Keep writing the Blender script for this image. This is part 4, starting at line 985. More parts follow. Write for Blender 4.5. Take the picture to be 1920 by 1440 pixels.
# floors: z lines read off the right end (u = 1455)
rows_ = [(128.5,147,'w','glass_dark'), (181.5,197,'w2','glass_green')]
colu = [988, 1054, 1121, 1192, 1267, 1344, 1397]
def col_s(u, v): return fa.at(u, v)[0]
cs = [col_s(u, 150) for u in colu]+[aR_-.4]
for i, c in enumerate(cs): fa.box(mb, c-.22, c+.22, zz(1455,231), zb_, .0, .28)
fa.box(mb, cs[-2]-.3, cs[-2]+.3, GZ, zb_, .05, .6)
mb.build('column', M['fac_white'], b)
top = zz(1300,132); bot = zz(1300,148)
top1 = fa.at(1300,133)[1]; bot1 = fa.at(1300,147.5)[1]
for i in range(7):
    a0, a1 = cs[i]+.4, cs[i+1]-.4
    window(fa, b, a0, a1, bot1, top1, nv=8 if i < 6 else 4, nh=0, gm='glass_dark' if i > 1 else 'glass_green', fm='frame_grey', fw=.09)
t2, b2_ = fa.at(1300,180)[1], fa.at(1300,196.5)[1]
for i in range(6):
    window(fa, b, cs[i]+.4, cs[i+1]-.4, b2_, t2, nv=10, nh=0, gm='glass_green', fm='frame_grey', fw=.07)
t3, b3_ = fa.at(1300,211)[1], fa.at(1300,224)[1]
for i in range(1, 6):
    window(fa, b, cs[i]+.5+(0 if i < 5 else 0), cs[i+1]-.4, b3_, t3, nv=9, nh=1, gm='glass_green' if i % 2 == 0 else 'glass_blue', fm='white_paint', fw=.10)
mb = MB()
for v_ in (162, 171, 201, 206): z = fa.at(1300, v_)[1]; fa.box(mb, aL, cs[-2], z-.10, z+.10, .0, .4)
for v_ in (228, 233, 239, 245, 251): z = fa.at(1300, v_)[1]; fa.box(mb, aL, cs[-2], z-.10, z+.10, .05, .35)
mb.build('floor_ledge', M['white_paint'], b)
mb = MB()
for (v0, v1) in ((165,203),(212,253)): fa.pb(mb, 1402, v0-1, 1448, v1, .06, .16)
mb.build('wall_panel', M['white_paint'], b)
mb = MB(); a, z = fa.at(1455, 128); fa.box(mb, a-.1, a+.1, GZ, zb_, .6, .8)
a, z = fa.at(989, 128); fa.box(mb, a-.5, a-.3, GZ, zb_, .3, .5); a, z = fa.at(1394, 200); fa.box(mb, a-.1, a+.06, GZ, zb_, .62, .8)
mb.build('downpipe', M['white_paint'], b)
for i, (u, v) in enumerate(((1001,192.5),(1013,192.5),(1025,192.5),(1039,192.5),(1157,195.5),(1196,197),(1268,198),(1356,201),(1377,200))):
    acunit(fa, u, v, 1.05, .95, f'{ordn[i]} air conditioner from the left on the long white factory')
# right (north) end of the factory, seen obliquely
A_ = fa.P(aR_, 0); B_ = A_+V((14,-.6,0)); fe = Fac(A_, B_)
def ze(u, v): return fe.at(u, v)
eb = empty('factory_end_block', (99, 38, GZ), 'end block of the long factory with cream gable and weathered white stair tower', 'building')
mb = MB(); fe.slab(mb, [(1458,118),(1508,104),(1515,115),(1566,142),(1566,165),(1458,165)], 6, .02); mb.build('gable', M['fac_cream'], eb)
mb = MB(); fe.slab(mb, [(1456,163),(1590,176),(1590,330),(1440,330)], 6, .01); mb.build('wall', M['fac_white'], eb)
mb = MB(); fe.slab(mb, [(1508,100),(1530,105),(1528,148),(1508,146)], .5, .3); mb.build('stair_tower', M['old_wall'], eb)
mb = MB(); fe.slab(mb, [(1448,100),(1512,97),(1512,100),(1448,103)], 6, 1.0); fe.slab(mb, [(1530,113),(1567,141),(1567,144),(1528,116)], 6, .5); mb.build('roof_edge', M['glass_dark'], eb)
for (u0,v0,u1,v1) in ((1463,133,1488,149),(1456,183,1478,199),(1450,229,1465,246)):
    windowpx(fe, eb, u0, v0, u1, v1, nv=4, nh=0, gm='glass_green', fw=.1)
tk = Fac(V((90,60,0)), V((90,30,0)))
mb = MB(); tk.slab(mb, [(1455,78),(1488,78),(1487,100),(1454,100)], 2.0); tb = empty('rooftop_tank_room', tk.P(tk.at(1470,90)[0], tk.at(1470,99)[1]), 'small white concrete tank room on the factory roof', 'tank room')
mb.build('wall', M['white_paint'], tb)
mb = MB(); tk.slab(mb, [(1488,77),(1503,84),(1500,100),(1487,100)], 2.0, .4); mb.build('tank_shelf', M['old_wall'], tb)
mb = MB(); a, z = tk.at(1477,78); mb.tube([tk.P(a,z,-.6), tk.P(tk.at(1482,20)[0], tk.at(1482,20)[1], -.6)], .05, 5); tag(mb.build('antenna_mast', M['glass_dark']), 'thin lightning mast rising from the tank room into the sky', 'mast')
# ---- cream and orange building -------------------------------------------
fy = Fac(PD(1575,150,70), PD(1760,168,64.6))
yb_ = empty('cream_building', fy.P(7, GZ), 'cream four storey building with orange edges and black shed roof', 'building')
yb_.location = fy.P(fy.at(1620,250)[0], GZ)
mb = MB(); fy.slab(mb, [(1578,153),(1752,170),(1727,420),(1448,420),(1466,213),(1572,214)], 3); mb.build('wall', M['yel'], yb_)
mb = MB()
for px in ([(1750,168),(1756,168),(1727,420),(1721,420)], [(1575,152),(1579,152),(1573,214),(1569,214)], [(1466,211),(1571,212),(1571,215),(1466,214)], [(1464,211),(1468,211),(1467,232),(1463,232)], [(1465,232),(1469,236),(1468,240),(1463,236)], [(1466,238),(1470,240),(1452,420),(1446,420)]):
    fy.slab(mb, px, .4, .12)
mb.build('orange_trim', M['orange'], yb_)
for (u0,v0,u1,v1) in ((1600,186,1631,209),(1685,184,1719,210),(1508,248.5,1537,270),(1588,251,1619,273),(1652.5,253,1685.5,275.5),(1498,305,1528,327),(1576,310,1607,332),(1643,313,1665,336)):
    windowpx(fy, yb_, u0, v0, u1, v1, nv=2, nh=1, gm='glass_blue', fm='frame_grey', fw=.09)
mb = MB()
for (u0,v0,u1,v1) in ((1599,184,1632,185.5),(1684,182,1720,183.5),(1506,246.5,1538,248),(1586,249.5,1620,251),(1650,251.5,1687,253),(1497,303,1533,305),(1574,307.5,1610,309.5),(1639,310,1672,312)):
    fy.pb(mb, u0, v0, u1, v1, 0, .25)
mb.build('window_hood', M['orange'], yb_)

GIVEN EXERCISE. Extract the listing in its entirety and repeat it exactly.

ANSWER BELOW.
Keep writing the Blender script for this image. This is part 4, starting at line 985. More parts follow. Write for Blender 4.5. Take the picture to be 1920 by 1440 pixels.
# floors: z lines read off the right end (u = 1455)
rows_ = [(128.5,147,'w','glass_dark'), (181.5,197,'w2','glass_green')]
colu = [988, 1054, 1121, 1192, 1267, 1344, 1397]
def col_s(u, v): return fa.at(u, v)[0]
cs = [col_s(u, 150) for u in colu]+[aR_-.4]
for i, c in enumerate(cs): fa.box(mb, c-.22, c+.22, zz(1455,231), zb_, .0, .28)
fa.box(mb, cs[-2]-.3, cs[-2]+.3, GZ, zb_, .05, .6)
mb.build('column', M['fac_white'], b)
top = zz(1300,132); bot = zz(1300,148)
top1 = fa.at(1300,133)[1]; bot1 = fa.at(1300,147.5)[1]
for i in range(7):
    a0, a1 = cs[i]+.4, cs[i+1]-.4
    window(fa, b, a0, a1, bot1, top1, nv=8 if i < 6 else 4, nh=0, gm='glass_dark' if i > 1 else 'glass_green', fm='frame_grey', fw=.09)
t2, b2_ = fa.at(1300,180)[1], fa.at(1300,196.5)[1]
for i in range(6):
    window(fa, b, cs[i]+.4, cs[i+1]-.4, b2_, t2, nv=10, nh=0, gm='glass_green', fm='frame_grey', fw=.07)
t3, b3_ = fa.at(1300,211)[1], fa.at(1300,224)[1]
for i in range(1, 6):
    window(fa, b, cs[i]+.5+(0 if i < 5 else 0), cs[i+1]-.4, b3_, t3, nv=9, nh=1, gm='glass_green' if i % 2 == 0 else 'glass_blue', fm='white_paint', fw=.10)
mb = MB()
for v_ in (162, 171, 201, 206): z = fa.at(1300, v_)[1]; fa.box(mb, aL, cs[-2], z-.10, z+.10, .0, .4)
for v_ in (228, 233, 239, 245, 251): z = fa.at(1300, v_)[1]; fa.box(mb, aL, cs[-2], z-.10, z+.10, .05, .35)
mb.build('floor_ledge', M['white_paint'], b)
mb = MB()
for (v0, v1) in ((165,203),(212,253)): fa.pb(mb, 1402, v0-1, 1448, v1, .06, .16)
mb.build('wall_panel', M['white_paint'], b)
mb = MB(); a, z = fa.at(1455, 128); fa.box(mb, a-.1, a+.1, GZ, zb_, .6, .8)
a, z = fa.at(989, 128); fa.box(mb, a-.5, a-.3, GZ, zb_, .3, .5); a, z = fa.at(1394, 200); fa.box(mb, a-.1, a+.06, GZ, zb_, .62, .8)
mb.build('downpipe', M['white_paint'], b)
for i, (u, v) in enumerate(((1001,192.5),(1013,192.5),(1025,192.5),(1039,192.5),(1157,195.5),(1196,197),(1268,198),(1356,201),(1377,200))):
    acunit(fa, u, v, 1.05, .95, f'{ordn[i]} air conditioner from the left on the long white factory')
# right (north) end of the factory, seen obliquely
A_ = fa.P(aR_, 0); B_ = A_+V((14,-.6,0)); fe = Fac(A_, B_)
def ze(u, v): return fe.at(u, v)
eb = empty('factory_end_block', (99, 38, GZ), 'end block of the long factory with cream gable and weathered white stair tower', 'building')
mb = MB(); fe.slab(mb, [(1458,118),(1508,104),(1515,115),(1566,142),(1566,165),(1458,165)], 6, .02); mb.build('gable', M['fac_cream'], eb)
mb = MB(); fe.slab(mb, [(1456,163),(1590,176),(1590,330),(1440,330)], 6, .01); mb.build('wall', M['fac_white'], eb)
mb = MB(); fe.slab(mb, [(1508,100),(1530,105),(1528,148),(1508,146)], .5, .3); mb.build('stair_tower', M['old_wall'], eb)
mb = MB(); fe.slab(mb, [(1448,100),(1512,97),(1512,100),(1448,103)], 6, 1.0); fe.slab(mb, [(1530,113),(1567,141),(1567,144),(1528,116)], 6, .5); mb.build('roof_edge', M['glass_dark'], eb)
for (u0,v0,u1,v1) in ((1463,133,1488,149),(1456,183,1478,199),(1450,229,1465,246)):
    windowpx(fe, eb, u0, v0, u1, v1, nv=4, nh=0, gm='glass_green', fw=.1)
tk = Fac(V((90,60,0)), V((90,30,0)))
mb = MB(); tk.slab(mb, [(1455,78),(1488,78),(1487,100),(1454,100)], 2.0); tb = empty('rooftop_tank_room', tk.P(tk.at(1470,90)[0], tk.at(1470,99)[1]), 'small white concrete tank room on the factory roof', 'tank room')
mb.build('wall', M['white_paint'], tb)
mb = MB(); tk.slab(mb, [(1488,77),(1503,84),(1500,100),(1487,100)], 2.0, .4); mb.build('tank_shelf', M['old_wall'], tb)
mb = MB(); a, z = tk.at(1477,78); mb.tube([tk.P(a,z,-.6), tk.P(tk.at(1482,20)[0], tk.at(1482,20)[1], -.6)], .05, 5); tag(mb.build('antenna_mast', M['glass_dark']), 'thin lightning mast rising from the tank room into the sky', 'mast')
# ---- cream and orange building -------------------------------------------
fy = Fac(PD(1575,150,70), PD(1760,168,64.6))
yb_ = empty('cream_building', fy.P(7, GZ), 'cream four storey building with orange edges and black shed roof', 'building')
yb_.location = fy.P(fy.at(1620,250)[0], GZ)
mb = MB(); fy.slab(mb, [(1578,153),(1752,170),(1727,420),(1448,420),(1466,213),(1572,214)], 3); mb.build('wall', M['yel'], yb_)
mb = MB()
for px in ([(1750,168),(1756,168),(1727,420),(1721,420)], [(1575,152),(1579,152),(1573,214),(1569,214)], [(1466,211),(1571,212),(1571,215),(1466,214)], [(1464,211),(1468,211),(1467,232),(1463,232)], [(1465,232),(1469,236),(1468,240),(1463,236)], [(1466,238),(1470,240),(1452,420),(1446,420)]):
    fy.slab(mb, px, .4, .12)
mb.build('orange_trim', M['orange'], yb_)
for (u0,v0,u1,v1) in ((1600,186,1631,209),(1685,184,1719,210),(1508,248.5,1537,270),(1588,251,1619,273),(1652.5,253,1685.5,275.5),(1498,305,1528,327),(1576,310,1607,332),(1643,313,1665,336)):
    windowpx(fy, yb_, u0, v0, u1, v1, nv=2, nh=1, gm='glass_blue', fm='frame_grey', fw=.09)
mb = MB()
for (u0,v0,u1,v1) in ((1599,184,1632,185.5),(1684,182,1720,183.5),(1506,246.5,1538,248),(1586,249.5,1620,251),(1650,251.5,1687,253),(1497,303,1533,305),(1574,307.5,1610,309.5),(1639,310,1672,312)):
    fy.pb(mb, u0, v0, u1, v1, 0, .25)
mb.build('window_hood', M['orange'], yb_)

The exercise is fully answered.